Ils peuvent générer des retombées indirectes, comme la légende des 1% de PIB après la victoire des Bleus en 1998, mais là encore, tout dépend du résultat de la finale. Dans le cas du Brésil, avec deux cuisantes humiliations sur son propre terrain, il est à craindre qu’il n’y aura pas de hausse de la consommation intérieure enthousiaste dans un proche futur.

De son côté, l’Afrique du Sud en est encore à payer pour la Coupe du monde en 2010, mais l’objectif premier n’était pas la profitabilité, il s’agissait de montrer que le pays était capable d’organiser un événement planétaire et le Mondial a parfaitement rempli son rôle. Dans un pays réputé pour sa violence, aucun supporteur n’a subi d’agression et les médias ont pu circuler librement dans le pays sans rapporter d’incidents majeurs.

Seule la FIFA, en sa qualité de fédération à but non lucratif, gagne de l’argent de façon systématique. Le Brésil, lui, risque d’avoir investi à perte, à moins de se rattraper avec les prochains Jeux olympiques.

3.Savoir rebondir sur l'évènement

Toute stratégie de nation branding se base sur le long terme. Accueillir un événement tel que la Coupe du monde, puis ne pas capitaliser sur l’attention donnée au pays, peut être une perte à la fois financière et de temps.

Le Brésil comme la Russie l’ont bien compris, le premier accueillant la Coupe du monde puis les Jeux olympiques en  2016, la seconde avec les Jeux olympiques d’hiver de Sotchi en 2014 puis la Coupe du monde en 2018. L’Afrique du Sud semble avoir des ambitions plus modestes que ses collègues des BRICS en matière d’influence mondiale, mais elle aurait dû continuer après la Coupe du monde 2010 à accueillir des manifestations d’envergure mondiale.

N’ayant pas eu les moyens ou les ambitions de peser plus lourd dans les relations internationales, elle stagne depuis des années dans les classements de perception d’image nationale, comme le Nation Branding Index. Il est encore tôt pour mesurer les effets des JO de Sotchi, mais là encore la Russie joue moins la carte de la séduction que celle de la puissance.

Le Brésil n’a pas une image de pays guerrier et aurait donc pu bénéficier de ses événements sportifs majeurs pour apparaître comme un géant sportif, à défaut d’en être un culturel. La cuisante défaite de son équipe de football risque de remettre en question cette stratégie, d’autant que le Brésil n’a jamais brillé lors des Jeux olympiques, pointant à la 36ème place des nations les plus médaillées.

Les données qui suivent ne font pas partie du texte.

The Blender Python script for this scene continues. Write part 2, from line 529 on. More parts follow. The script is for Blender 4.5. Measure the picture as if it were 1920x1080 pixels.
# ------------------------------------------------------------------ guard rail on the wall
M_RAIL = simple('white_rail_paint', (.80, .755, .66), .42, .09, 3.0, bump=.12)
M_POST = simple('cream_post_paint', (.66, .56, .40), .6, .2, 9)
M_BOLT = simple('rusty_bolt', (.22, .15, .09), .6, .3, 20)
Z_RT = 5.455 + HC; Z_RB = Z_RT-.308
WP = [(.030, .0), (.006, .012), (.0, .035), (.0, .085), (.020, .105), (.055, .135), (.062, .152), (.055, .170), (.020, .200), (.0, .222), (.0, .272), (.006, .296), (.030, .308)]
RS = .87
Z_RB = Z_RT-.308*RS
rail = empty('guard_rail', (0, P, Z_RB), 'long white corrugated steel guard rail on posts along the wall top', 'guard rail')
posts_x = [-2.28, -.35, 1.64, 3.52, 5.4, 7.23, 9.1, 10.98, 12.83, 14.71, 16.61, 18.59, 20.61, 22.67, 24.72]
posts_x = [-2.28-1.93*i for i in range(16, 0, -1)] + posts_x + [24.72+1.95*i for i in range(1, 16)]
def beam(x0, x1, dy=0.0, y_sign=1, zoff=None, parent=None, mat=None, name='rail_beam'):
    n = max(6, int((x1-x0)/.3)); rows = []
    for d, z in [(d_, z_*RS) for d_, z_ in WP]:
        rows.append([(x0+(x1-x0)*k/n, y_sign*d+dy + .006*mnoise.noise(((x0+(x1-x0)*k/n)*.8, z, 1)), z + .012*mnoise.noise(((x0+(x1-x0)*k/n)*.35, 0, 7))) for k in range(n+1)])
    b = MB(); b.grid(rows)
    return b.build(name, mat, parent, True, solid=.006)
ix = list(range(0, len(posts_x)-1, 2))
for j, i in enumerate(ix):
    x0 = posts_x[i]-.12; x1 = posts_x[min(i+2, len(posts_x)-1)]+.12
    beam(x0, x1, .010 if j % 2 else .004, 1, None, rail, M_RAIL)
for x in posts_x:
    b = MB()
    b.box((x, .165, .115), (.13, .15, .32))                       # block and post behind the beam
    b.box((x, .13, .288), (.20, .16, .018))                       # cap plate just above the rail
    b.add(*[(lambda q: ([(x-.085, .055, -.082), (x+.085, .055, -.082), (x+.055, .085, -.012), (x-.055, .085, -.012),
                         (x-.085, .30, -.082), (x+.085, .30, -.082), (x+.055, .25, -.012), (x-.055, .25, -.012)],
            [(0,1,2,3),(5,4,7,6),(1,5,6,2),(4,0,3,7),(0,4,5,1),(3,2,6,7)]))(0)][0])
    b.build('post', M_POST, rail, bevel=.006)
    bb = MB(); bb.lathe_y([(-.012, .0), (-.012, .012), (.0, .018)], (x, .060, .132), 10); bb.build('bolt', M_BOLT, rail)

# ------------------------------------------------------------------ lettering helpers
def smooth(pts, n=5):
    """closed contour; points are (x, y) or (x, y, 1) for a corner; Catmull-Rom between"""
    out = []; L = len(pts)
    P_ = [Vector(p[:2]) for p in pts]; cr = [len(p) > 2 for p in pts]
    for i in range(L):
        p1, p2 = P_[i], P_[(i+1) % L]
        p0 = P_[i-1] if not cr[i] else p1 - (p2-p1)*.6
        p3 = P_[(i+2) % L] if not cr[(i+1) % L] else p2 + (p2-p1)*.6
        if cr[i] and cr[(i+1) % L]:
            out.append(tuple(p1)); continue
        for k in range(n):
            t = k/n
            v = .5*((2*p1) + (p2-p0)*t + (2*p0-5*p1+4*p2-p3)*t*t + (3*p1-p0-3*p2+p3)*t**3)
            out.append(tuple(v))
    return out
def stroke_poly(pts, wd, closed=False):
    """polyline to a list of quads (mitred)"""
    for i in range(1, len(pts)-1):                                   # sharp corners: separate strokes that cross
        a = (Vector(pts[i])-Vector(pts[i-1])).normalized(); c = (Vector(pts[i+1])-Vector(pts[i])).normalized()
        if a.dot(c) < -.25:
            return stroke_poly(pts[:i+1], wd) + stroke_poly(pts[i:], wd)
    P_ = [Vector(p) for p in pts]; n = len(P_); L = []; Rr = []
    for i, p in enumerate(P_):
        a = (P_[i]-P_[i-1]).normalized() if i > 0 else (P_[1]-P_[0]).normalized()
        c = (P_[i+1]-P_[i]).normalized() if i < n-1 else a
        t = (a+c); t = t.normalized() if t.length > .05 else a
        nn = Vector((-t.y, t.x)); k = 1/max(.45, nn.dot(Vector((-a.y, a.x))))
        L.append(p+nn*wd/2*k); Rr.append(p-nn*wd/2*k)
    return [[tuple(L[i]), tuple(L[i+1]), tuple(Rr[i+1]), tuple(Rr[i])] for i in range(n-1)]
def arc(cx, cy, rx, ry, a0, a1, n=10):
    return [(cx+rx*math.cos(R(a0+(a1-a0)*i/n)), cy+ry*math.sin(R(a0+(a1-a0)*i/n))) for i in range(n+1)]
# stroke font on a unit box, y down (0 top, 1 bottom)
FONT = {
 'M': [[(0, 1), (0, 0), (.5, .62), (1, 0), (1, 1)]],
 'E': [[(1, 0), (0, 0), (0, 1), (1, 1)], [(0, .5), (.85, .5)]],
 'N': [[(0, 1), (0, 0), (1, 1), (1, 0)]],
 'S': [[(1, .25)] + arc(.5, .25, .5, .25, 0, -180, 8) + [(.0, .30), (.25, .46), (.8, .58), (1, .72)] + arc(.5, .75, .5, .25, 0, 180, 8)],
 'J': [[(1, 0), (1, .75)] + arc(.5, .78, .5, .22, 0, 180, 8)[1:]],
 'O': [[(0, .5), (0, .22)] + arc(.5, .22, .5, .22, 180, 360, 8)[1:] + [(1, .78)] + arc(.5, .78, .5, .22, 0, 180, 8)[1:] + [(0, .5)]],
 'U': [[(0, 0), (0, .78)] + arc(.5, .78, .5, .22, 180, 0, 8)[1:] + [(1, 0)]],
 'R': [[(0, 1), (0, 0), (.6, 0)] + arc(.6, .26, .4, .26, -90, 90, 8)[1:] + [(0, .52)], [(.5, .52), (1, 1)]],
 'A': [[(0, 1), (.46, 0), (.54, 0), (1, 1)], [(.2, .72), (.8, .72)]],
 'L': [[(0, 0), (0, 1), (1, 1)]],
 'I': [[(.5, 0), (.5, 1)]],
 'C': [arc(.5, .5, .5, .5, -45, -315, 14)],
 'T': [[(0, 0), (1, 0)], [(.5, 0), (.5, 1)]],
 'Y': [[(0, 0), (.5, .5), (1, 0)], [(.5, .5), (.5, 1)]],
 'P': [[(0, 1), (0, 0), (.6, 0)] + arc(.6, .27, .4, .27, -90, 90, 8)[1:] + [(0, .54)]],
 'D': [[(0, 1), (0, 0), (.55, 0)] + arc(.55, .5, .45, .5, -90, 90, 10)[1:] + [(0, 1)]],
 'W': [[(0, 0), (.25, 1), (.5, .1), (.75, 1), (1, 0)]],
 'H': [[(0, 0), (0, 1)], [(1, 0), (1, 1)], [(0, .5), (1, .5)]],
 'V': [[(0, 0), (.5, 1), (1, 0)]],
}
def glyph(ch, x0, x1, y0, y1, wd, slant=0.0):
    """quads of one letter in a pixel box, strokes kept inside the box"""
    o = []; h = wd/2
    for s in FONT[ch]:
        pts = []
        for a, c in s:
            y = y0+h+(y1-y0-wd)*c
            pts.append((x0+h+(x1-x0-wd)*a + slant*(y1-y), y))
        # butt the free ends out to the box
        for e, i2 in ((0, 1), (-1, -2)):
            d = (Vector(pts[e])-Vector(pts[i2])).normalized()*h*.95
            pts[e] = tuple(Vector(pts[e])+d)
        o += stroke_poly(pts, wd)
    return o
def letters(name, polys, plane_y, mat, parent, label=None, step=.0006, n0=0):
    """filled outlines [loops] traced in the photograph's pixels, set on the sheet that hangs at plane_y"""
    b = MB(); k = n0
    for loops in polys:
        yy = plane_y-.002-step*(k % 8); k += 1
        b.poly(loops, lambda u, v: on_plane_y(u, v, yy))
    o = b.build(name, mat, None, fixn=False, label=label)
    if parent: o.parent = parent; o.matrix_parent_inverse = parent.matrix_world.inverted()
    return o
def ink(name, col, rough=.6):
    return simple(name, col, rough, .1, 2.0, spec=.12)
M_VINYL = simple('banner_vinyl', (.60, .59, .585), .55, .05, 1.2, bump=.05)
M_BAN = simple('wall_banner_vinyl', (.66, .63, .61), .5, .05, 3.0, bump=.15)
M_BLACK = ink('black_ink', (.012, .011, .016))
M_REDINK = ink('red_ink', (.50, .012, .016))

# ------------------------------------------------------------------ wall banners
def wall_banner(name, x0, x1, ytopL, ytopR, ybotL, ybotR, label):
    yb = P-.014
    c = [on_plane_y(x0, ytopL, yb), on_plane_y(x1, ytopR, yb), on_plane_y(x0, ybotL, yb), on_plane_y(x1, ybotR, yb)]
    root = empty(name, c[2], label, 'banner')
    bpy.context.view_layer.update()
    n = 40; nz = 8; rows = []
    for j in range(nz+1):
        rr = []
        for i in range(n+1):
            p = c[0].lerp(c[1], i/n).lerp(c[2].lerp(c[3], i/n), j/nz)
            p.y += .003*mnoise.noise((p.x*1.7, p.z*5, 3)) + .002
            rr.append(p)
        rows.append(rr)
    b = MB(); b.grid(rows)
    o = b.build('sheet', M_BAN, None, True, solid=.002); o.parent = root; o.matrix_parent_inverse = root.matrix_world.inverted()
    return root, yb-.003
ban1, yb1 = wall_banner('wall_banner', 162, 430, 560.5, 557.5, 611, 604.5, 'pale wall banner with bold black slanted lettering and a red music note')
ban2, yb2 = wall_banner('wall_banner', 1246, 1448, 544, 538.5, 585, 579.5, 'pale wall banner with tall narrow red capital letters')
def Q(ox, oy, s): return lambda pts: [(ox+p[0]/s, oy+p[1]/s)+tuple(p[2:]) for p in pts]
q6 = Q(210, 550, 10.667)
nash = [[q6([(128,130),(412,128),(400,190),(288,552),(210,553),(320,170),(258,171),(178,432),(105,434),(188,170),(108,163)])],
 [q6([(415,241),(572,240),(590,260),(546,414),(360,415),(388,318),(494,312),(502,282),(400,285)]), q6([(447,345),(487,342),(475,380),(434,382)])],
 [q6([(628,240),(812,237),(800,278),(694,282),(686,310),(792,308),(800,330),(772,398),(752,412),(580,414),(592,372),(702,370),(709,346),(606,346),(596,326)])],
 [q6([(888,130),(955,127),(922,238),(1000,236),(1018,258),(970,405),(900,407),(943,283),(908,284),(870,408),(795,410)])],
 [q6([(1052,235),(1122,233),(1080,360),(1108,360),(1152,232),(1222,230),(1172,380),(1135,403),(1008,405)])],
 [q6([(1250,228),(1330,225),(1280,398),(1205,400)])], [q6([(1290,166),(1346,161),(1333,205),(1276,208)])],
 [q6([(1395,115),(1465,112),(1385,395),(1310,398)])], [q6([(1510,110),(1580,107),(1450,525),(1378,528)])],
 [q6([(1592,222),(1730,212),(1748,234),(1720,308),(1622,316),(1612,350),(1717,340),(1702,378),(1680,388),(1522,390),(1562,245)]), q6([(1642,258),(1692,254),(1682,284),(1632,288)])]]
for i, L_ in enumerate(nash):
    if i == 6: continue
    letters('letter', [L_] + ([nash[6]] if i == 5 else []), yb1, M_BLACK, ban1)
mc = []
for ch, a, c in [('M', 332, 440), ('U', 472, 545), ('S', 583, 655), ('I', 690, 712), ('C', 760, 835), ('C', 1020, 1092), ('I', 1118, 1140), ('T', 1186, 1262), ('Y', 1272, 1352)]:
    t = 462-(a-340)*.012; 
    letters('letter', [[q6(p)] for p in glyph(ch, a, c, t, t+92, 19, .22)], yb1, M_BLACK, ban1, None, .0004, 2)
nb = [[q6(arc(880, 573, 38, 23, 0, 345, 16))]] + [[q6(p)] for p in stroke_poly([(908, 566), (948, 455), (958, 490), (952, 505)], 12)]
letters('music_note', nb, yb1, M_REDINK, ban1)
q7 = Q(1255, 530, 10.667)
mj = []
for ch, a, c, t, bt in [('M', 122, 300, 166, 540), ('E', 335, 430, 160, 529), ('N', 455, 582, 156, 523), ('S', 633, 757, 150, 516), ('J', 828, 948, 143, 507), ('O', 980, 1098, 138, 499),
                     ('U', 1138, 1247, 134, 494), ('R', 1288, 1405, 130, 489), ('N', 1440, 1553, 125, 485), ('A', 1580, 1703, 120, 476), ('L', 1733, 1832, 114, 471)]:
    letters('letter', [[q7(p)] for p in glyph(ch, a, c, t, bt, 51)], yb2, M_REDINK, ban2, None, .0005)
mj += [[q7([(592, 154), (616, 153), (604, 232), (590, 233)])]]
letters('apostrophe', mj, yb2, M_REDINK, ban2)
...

4.Parfois, il vaut mieux éviter d'être le pays organisateur

On peut se demander si, au 21ème siècle, accueillir un événement sportif mondial est finalement si intéressant pour un pays. De plus en plus de villes annoncent ne pas être candidates pour l’organisation de compétitions sportives mondiales.

C’est le cas de New York, qui par la voix du son nouveau maire Bill de Blasio, a annoncé que postuler en 2024 pour les Jeux olympiques pourrait être contre-productif pour le tourisme. Pour certains pays possédant déjà une capacité d’attraction touristique forte, accueillir des supporteurs de football ou de sports en général risque de brouiller leur image et d’empêcher les visiteurs habituels de venir, affolés par les hordes de fans excités et bien souvent gentiment éméchés.

Une ville déjà très attractive pour les touristes, comme New York, Londres ou Paris, n’a finalement que peu d’intérêt à attirer une Coupe du monde ou des Jeux olympiques et aurait plus avantage à envoyer une équipe de foot solide ou des athlètes prometteurs, ce qui nécessite moins d’investissement. En revanche, des pays riches mais en mal de notoriété et contrôlant leur population seront les candidats idéaux pour le CIO et la Fifa.

On peut donc s’attendre à ce qu’à l’avenir, les événements sportifs mondiaux se tiennent dans des pays émergents et surtout des dictatures, la Chine ayant réussi, lors des Jeux olympiques de 2008, à présenter une image uniforme et cohérente, clé de la réussite d’une stratégie de nation branding réussie. Au final, la plupart des spectateurs suivent les JO et la Coupe du monde à la télévision et il importe peu pour eux de savoir où se tient l’événement.

Que l’on vive dans une démocratie ou une société oppressive, le foot est présenté comme une grande fête qui permet d’oublier les soucis du quotidien. Comme disait Michel Platini s’adressant aux Brésiliens en colère avant la Coupe du monde, «s’ils peuvent attendre un mois avant de faire des éclats un peu sociaux, ce serait bien pour le Brésil et pour la planète football». Car c’est le secret de la Coupe du monde: peu importe le pays, elle se passe sur une autre planète.